1.  Fr TB Ray Rice.  Ver Steeg curiously tried to beat Louisville with an injured QB rather than a hot TB.  Rice gained 23 yards on his first five carries against Louisville.  Yet Ver Steeg curiously chose to throw on 2nd-n-4 and 3rd-n-2 rather than giving the ball to Rice.  With Ver Steeg doing Louisville a favor and containing Rice, the Rutgers offense sputtered badly, unable to convert on third down.  With two injured QBs providing a questionable passing threat to Cincinnati, Ver Steeg must stop being cute and simply give the ball to Rice.  Force the opponent to stop Rice before countering defensive adjustments the opponent hasn't yet made.  Don't be cute.  Be smart.  Go with what works.  Until it stops working.  And what has worked best this season has been "handoff to Rice".  Rice must get at least 25 carries and must gain at least 125 rushing yards. 

2.  RS Jr FB Brian Leonard.  Leonard showed flashes of his old self against Louisville.  He gained 42 yards on 9 carries and another 21 yards on 5 receptions.  Brian is likely as healthy as has he has been all year.  He has gained over 100 all-purpose yards only twice in the past six games.  The emergence of Rice at TB has eased Leonard's considerable burden.  However, opponents have also adjusted well to Rutgers predictable tendencies with regards to Leonard.  Opponents have been covering the play action drag route, often leaving the QB with no viable receiving options.  Opponents also key on Brian as the single RB or the TB.  Ver Steeg needs to be more creative in getting Leonard the ball.  Brian has yet to carry the ball from the FB position.  Ver Steeg needs to call his number on FB traps or FB counters.  Ver Steeg also needs to run different routes for Brian.  How about a seam off iso play-action?  The Scarlet Knight QB also must connect with Leonard on a wheel route, which will create a bigger cushion for the play-action drag route.  Brian must gain at least 125 all-purpose yards and must score at least two TDs. 

3.  Jr WLB Quintero Frierson.  Frierson replaced Sr WLB Will Gilkison in the starting lineup after Gilkison aggravated an injured groin against West Virginia.  Frierson recorded nine tackles against Syracuse in his first start.  He followed up with five tackles against Connecticut and seven against Navy.  However, Frierson has been noticeably quiet in each of Rutgers past two losses against South Florida and Louisville.  More importantly, Frierson was missing in action at the point of attack as both the Bulls and Cardinals ran effectively outside against the Scarlet Knights.  Frierson has not quickly read off-tackle runs and sealed the outside edge.  The result has been opposing TBs ripping big runs to the outside.  Cincinnati is likely to test Rutgers off-tackle.  Frierson must have a strong game at WLB.  He must register at least 7 tackles and 2 TFLs.  He must not allow Cincinnati to run effectively outside to the weak side of the field. 
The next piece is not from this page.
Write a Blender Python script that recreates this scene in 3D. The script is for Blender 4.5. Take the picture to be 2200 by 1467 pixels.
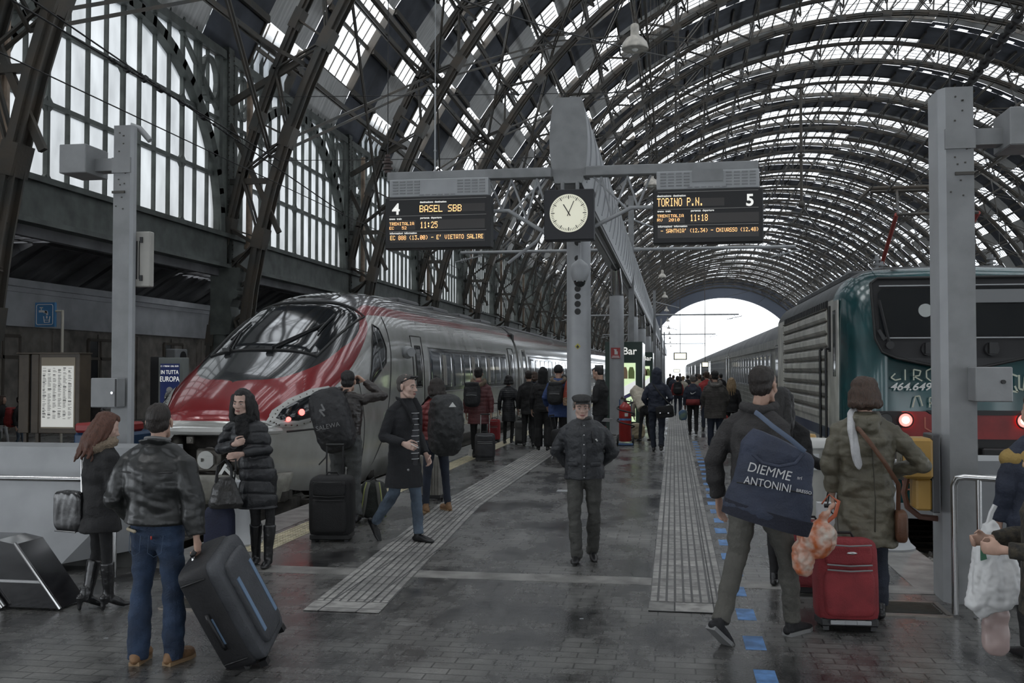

4.  RS Fr SLB Chenry Lewis.  Lewis replaced Sr William Beckford as the starting SLB in place of injured starter Sr Terry Bynes.  Lewis played well against Syracuse, Connecticut, and Navy, registering 19 tackles and 3.5 TFLs in his first three starters.  However, like Frierson, Chenry has also struggled in each of the past games.  Lewis has registered only six tackles in the past two games.  Similarly to Quintero, Lewis was victimized on outside runs by South Florida and Louisville.  As a first year player, he is a more obvious target than Frierson.  Cincinnati will definitely run at Lewis, mixing misdirection with less subtle off-tackle runs.  The Bearcats feature TBs are big – 225 pounds each.  Each averages over 4.5 yards per carry.  Lewis must not be a doormat.  He must be gate, swinging shut whenever the opponent tries running outside.  Chenry must register at least seven tackles and 2 TFLs.  

5.  RS Jr TE Clark Harris.  Rutgers likely will need to run the ball down Cincinnati's throat to take the pressure off QBs with questionable arms.  As a result, the Bearcats likely will crowd the line of scrimmage with eight man fronts (and CBs in press coverage on the WRs) to stuff the Scarlet Knight rushing attack.  If Cincinnati crowds the line of scrimmage, Harris must be used in a counter-punching role.  Ver Steeg must call quick play action routes to Harris – seam, post, and corner.  If the Bearcats bite on play-action, Harris doesn't need to get deep to get open.  He just needs to get behind the LBs who are pulled forward on the run fake.  Harris has had an underwhelming season and has not really recovered from a disappointing game at Illinois in the opener, when he dropped several passes.  Harris has an opportunity to end the season on a much brighter note.  Clark must catch at least five passes for at least 80 yards.